■ Problem to work on
Would you extract the whole listing below and retype it exactly?

■ Collected material
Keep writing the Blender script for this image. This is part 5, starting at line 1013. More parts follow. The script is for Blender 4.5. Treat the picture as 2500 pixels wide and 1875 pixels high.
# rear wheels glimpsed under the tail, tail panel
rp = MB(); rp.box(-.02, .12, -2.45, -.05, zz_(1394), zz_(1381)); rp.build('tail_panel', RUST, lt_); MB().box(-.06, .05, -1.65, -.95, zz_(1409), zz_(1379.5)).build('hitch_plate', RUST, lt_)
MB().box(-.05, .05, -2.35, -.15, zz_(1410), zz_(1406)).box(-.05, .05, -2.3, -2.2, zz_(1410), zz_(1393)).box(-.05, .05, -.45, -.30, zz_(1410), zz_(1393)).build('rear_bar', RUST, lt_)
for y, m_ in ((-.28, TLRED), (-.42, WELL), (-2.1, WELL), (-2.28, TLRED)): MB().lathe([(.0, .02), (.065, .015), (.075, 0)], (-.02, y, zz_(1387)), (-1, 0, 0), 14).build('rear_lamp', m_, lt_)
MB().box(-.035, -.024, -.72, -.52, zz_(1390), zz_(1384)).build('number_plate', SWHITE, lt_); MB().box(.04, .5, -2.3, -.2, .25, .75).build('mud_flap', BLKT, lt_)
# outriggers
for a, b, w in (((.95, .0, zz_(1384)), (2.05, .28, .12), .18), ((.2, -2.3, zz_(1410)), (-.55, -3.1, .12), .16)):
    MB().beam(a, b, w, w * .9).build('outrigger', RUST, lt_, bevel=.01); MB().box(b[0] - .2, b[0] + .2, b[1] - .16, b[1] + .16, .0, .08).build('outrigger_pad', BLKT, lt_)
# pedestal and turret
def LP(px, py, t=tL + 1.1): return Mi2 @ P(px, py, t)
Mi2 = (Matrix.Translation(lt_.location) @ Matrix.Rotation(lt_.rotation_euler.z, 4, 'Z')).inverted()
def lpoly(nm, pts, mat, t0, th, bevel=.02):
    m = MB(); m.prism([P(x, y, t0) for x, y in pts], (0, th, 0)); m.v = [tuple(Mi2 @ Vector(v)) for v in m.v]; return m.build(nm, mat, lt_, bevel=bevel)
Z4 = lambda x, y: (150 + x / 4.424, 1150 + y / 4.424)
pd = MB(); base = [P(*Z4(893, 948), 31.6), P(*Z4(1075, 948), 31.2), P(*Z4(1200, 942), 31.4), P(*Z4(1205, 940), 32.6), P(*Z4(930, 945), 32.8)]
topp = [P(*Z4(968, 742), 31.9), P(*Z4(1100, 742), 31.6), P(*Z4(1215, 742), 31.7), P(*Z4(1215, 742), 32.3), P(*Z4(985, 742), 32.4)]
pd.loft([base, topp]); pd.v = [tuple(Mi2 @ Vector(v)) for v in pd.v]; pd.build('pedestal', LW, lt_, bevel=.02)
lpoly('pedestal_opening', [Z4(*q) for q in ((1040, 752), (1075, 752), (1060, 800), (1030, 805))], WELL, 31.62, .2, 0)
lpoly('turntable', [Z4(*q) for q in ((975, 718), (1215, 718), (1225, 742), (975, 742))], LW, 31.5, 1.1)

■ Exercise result
Keep writing the Blender script for this image. This is part 5, starting at line 1013. More parts follow. The script is for Blender 4.5. Treat the picture as 2500 pixels wide and 1875 pixels high.
# rear wheels glimpsed under the tail, tail panel
rp = MB(); rp.box(-.02, .12, -2.45, -.05, zz_(1394), zz_(1381)); rp.build('tail_panel', RUST, lt_); MB().box(-.06, .05, -1.65, -.95, zz_(1409), zz_(1379.5)).build('hitch_plate', RUST, lt_)
MB().box(-.05, .05, -2.35, -.15, zz_(1410), zz_(1406)).box(-.05, .05, -2.3, -2.2, zz_(1410), zz_(1393)).box(-.05, .05, -.45, -.30, zz_(1410), zz_(1393)).build('rear_bar', RUST, lt_)
for y, m_ in ((-.28, TLRED), (-.42, WELL), (-2.1, WELL), (-2.28, TLRED)): MB().lathe([(.0, .02), (.065, .015), (.075, 0)], (-.02, y, zz_(1387)), (-1, 0, 0), 14).build('rear_lamp', m_, lt_)
MB().box(-.035, -.024, -.72, -.52, zz_(1390), zz_(1384)).build('number_plate', SWHITE, lt_); MB().box(.04, .5, -2.3, -.2, .25, .75).build('mud_flap', BLKT, lt_)
# outriggers
for a, b, w in (((.95, .0, zz_(1384)), (2.05, .28, .12), .18), ((.2, -2.3, zz_(1410)), (-.55, -3.1, .12), .16)):
    MB().beam(a, b, w, w * .9).build('outrigger', RUST, lt_, bevel=.01); MB().box(b[0] - .2, b[0] + .2, b[1] - .16, b[1] + .16, .0, .08).build('outrigger_pad', BLKT, lt_)
# pedestal and turret
def LP(px, py, t=tL + 1.1): return Mi2 @ P(px, py, t)
Mi2 = (Matrix.Translation(lt_.location) @ Matrix.Rotation(lt_.rotation_euler.z, 4, 'Z')).inverted()
def lpoly(nm, pts, mat, t0, th, bevel=.02):
    m = MB(); m.prism([P(x, y, t0) for x, y in pts], (0, th, 0)); m.v = [tuple(Mi2 @ Vector(v)) for v in m.v]; return m.build(nm, mat, lt_, bevel=bevel)
Z4 = lambda x, y: (150 + x / 4.424, 1150 + y / 4.424)
pd = MB(); base = [P(*Z4(893, 948), 31.6), P(*Z4(1075, 948), 31.2), P(*Z4(1200, 942), 31.4), P(*Z4(1205, 940), 32.6), P(*Z4(930, 945), 32.8)]
topp = [P(*Z4(968, 742), 31.9), P(*Z4(1100, 742), 31.6), P(*Z4(1215, 742), 31.7), P(*Z4(1215, 742), 32.3), P(*Z4(985, 742), 32.4)]
pd.loft([base, topp]); pd.v = [tuple(Mi2 @ Vector(v)) for v in pd.v]; pd.build('pedestal', LW, lt_, bevel=.02)
lpoly('pedestal_opening', [Z4(*q) for q in ((1040, 752), (1075, 752), (1060, 800), (1030, 805))], WELL, 31.62, .2, 0)
lpoly('turntable', [Z4(*q) for q in ((975, 718), (1215, 718), (1225, 742), (975, 742))], LW, 31.5, 1.1)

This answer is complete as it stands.